As I said, I'm by no means an expert in my own right. However, from the quotes that
@Cmaier has provided, even I know that Keller is barking down the wrong river. As I have learned from numerous intelligent individuals, including folks on this forum, the difference between RISC and CISC isn't trivial, and switching around a few gewgaws inside a chip with billions of transistors isn't going to magic a miraculous product into existence, one which can easily handle both x86 and Arm instructions with some translation circuitry tacked on.

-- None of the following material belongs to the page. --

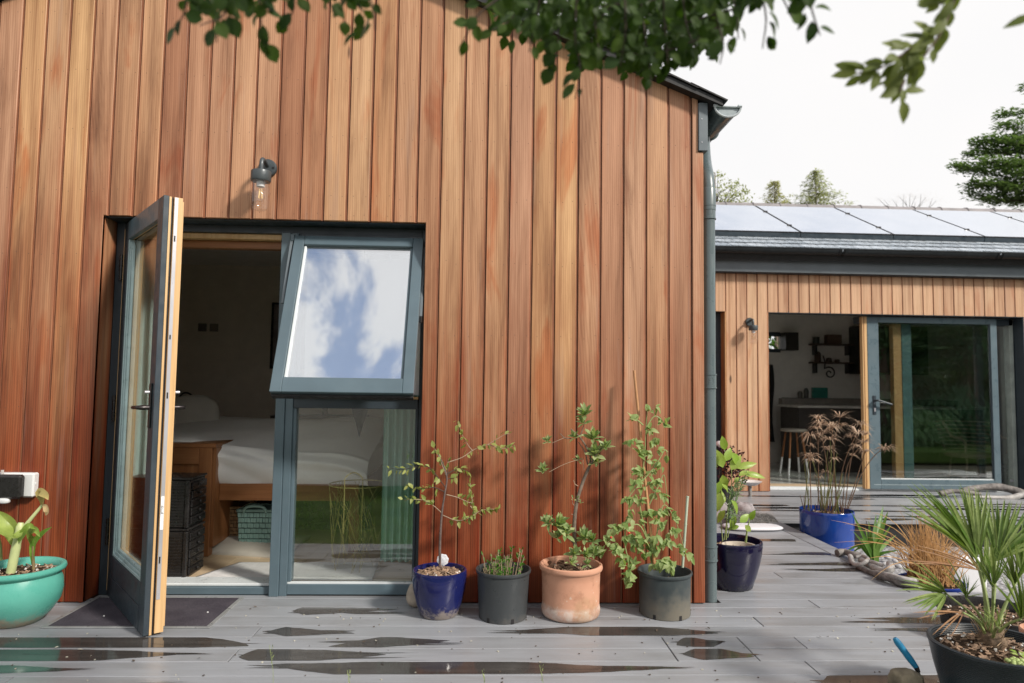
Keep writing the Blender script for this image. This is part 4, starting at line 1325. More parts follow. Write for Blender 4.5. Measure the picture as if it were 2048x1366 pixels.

In a previous thread I referred to Jim Keller as a "brilliant engineer" and
@Cmaier said that he wasn't sure if he was brilliant, but has worked with folks, many of which are not famous outside of select tech circles, whom could be classified as such. I was stating that mainly based upon Keller's surface reputation (and also just wanting to be polite) but am now rethinking much of what I had assumed about Keller. He is, at the very least, a smart man. Given what he has accomplished, he has to be intelligent.
However, I'm now left wondering how much is myth, and how much is reality. Nichola Tesla was undoubtedly brilliant, but much of his reputation today came about long after his death. I am left wondering how much of Keller's reputation is deserved, or simply based upon a
cult of personality.
AMD most likely made a mistake in not keeping an Arm project going, Intel had been given mana from heaven when
StrongARM fell into their laps after picking over DEC's desiccated bones, only to toss it all away when they
sold XScale to Marvell. (Not the comic book company, which would have had the same result.) Imagine where Intel would be now if they had kept an ARM v4 product that had been designed by the DEC Alpha team?
Intel's historical blunders aside, Keller's sentiment may be correct, but his statement boiling down modern CISC into nothing more than an internal RISC design shows that he's either playing it up for the cameras like an attention whore, or is making assumptions that are demonstrably untrue, as
@Cmaier and others have repeatedly explained with great detail.